Au fil des années, nous avons constitué notre « golden team », une équipe légère de douze personnes faite de techniciens pakistanais et français qui se sont donnés entièrement dans le film, et ceci malgré le budget réduit et le nombre important de lieux de tournage. Nous avons aussi bénéficié, dans toutes les régions du Pakistan où nous avons filmé, de l’aide d’amis de longue date, qui, pour nous rendre service, ont joué dans le film, et ont fait participer leur famille et leurs amis. Nous n’avons connu aucun problème avec les autorités locales, qui nous ont beaucoup soutenus. Simplement, dans certaines parties du Pakistan, comme par exemple dans une zone de la Karakoram Highway, nous nous sommes contentés de filmer des décors en équipe réduite, par décence vis-à-vis de la population locale, que la présence d’une équipe de tournage composée d’étrangers et d’un ancien Khusra aurait pu gêner.
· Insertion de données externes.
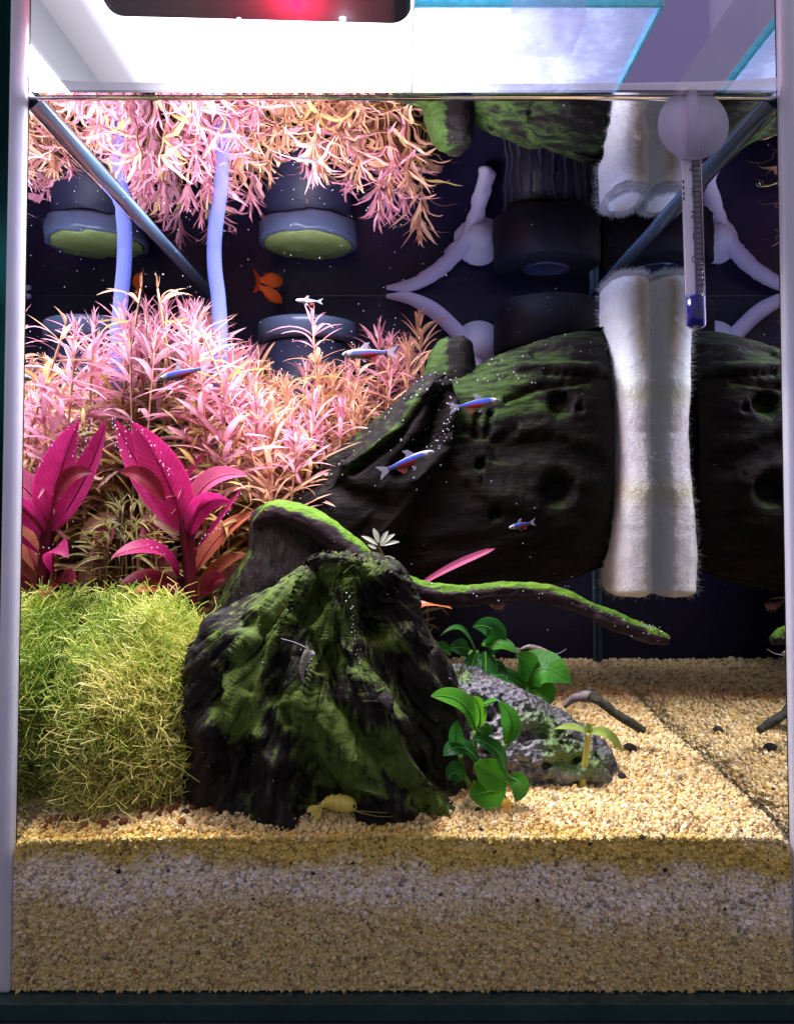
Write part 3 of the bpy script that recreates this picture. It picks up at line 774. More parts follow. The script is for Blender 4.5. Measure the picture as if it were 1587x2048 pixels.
# --- twig on the sand
q0, _ = on_sand(1180, 1440)
twig = thing('twig', q0, 'short forked grey twig lying on the sand near the right pane', 'twig')
tm = pbr('twig_bark', (.085, .08, .055), (.022, .024, .018), 700, .7, .2, .0004, stretch=(1, 1, 1))
V, F = tube(smooth_path([P(1176, 1390, .755), P(1205, 1408, .76), P(1245, 1437, .765), P(1288, 1462, .768)], 40), px2m(np.linspace(11, 8, 40), .76), 12)
V = V + .0006 * fbm(V * 400, 3)[:, None]
obj('twig_stem', V, F, tm, twig)
V, F = tube(smooth_path([P(1182, 1393, .755), P(1150, 1396, .75), P(1128, 1412, .745)], 16), px2m(np.linspace(12, 6, 16), .76), 12); V = V + .0006 * fbm(V * 400, 3)[:, None]
obj('side_stub', V, F, pbr('twig_pale', (.22, .17, .17), (.10, .08, .08), 400, .7, .2), twig)
V, F = tube(smooth_path([P(1180, 1398, .755), P(1178, 1386, .75), P(1181, 1376, .75)], 8), px2m(np.linspace(10, 6, 8), .76), 10)
obj('broken_knot', V, F, tm, twig)
# ------------------------------------------------------------------ plants
def leafmat(name, c1, c2, rough=.35, trans=.4, rand=.18, scale=260): return pbr(name, c1, c2, scale, rough, .45, 0, trans, rand=rand)
def veined(name, c1, c2, vein, rough=.45, trans=.48, rand=.12, scale=140, nv=20, edge=None, vs=.7):
    """broad leaf: side veins run from the midrib to the margin, margin and blotches of their own colour"""
    m = pbr(name, c1, c2, scale, rough, .3, 0, trans, rand=rand)
    nt = m.node_tree; N = NT(nt)
    p = [n for n in nt.nodes if n.type == 'BSDF_PRINCIPLED'][0]; tr = [n for n in nt.nodes if n.type == 'BSDF_TRANSLUCENT'][0]
    src = p.inputs['Base Color'].links[0].from_socket
    a = N.n('ShaderNodeAttribute', attribute_name='across'); b = N.n('ShaderNodeAttribute', attribute_name='length')
    u = N.n('ShaderNodeMath', operation='MULTIPLY_ADD'); N.l(a.outputs['Fac'], u.inputs[0]); u.inputs[1].default_value = -.16; N.l(b.outputs['Fac'], u.inputs[2])
    k = N.n('ShaderNodeMath', operation='MULTIPLY'); N.l(u.outputs[0], k.inputs[0]); k.inputs[1].default_value = nv
    fr = N.n('ShaderNodeMath', operation='PINGPONG'); N.l(k.outputs[0], fr.inputs[0]); fr.inputs[1].default_value = .5
    vf = ramp(N, fr.outputs[0], [(.0, (vs,) * 3), (.16, (0,) * 3)])
    col = mixc(N, vf, src, vein)
    bl = ramp(N, noise_fac(N, 420, 5, rough=.7), [(.60, (0,) * 3), (.72, (.55,) * 3)])
    col = mixc(N, bl, col, tuple(x * .45 + .01 for x in c1))
    ed = ramp(N, a.outputs['Fac'], [(.86, (0,) * 3), (1.0, (.7,) * 3)])
    col = mixc(N, ed, col, edge or tuple(min(1, x * 1.5) for x in c2))
    N.l(col, p.inputs['Base Color']); N.l(col, tr.inputs[0])
    N.l(bump(N, fr.outputs[0], .00025, .35), p.inputs['Normal'])
    return m
PINK = leafmat('leaf_pink', (.55, .19, .29), (.66, .32, .37))
PEACH = leafmat('leaf_peach', (.52, .26, .16), (.62, .34, .21))
OLIVE = leafmat('leaf_olive', (.38, .27, .07), (.50, .32, .12))
YGRN = leafmat('leaf_yellow_green', (.40, .40, .10), (.55, .45, .20))
STEM = pbr('stem', (.36, .20, .12), (.45, .27, .14), 200, .5, .3, rand=.2)
WHITEG = leafmat('leaf_pale', (.55, .60, .45), (.62, .66, .55))
def std_leaf(L, W, droop, fold):
    b1, b2 = random.uniform(-.10, .10), random.uniform(-.22, .22)
    return blade((0, 0, 0), (L * .55, b1 * L, .14 * L), (L * random.uniform(.85, 1.05), b2 * L, -droop * L), W, (random.uniform(-.3, .3), random.uniform(-.4, .4), 1), fold, 7, 2, .38, .06, .7)
LEAF = {}
for key, m in (('pink', PINK), ('peach', PEACH), ('olive', OLIVE), ('green', YGRN), ('pale', WHITEG)):
    LEAF[key] = []
    for i in range(9):
        v, f = std_leaf(.016, .00095 + .0008 * random.random(), random.uniform(-.2, .5), random.uniform(.1, .5))
        LEAF[key].append(mkmesh('leaf', v, f, m))
def place_leaf(parent, pos, az, el, scale, key, roll=0.0):
    o = bpy.data.objects.new('leaf', random.choice(LEAF[key]))
    o.location = Vector(pos); o.rotation_euler = (roll, -el, az); o.scale = (scale, scale * random.uniform(.85, 1.2), scale)
    return link(o, parent)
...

En fait, nous avons eu surtout des soucis sur le plan technique. La chaleur extrême qui régnait à certains endroits a très souvent endommagé notre équipement. Mais le moment le plus dantesque du tournage, nous l’avons vécu dans la vallée de Hunza début juin. Dix jours avant notre arrivée, il y a eu un important glissement de terrain qui a créé une digue naturelle et modifié le climat local. Alors que nous venions du Pendjab où il faisait 40 degrés, nous avons dû apprendre à dormir la nuit
sous des tentes par moins dix degrés. Au-delà de la pluie et de la neige, inhabituelles en cette saison, le problème a surtout été de n’avoir pas pu accéder à certains lieux qu’on avait repérés et aux personnes qu’on avait castées. On a par conséquent dû changer plusieurs séquences à la dernière minute et trouver des solutions en un rien de temps. Mais nous avons pu nous appuyer sur notre expérience passée du travail avec les non-professionnels, qui suppose une grande flexibilité de réécriture sur le tournage. 

Noor, qui veut dire « lumière » en arabe, trouve t-il finalement ce qu’il est parti chercher ?
Il cherche en effet l’amour. Mais il s’agit avant tout pour Noor d’une quête vers l’autre qui se couple avec une recherche sur soi-même. Il veut s’assumer en tant qu’homme, alors que son apparence et certains de ses automatismes sont encore très féminins. C’est en définissant ce qu’il pense de lui-même qu’il pourra trouver sa lumière.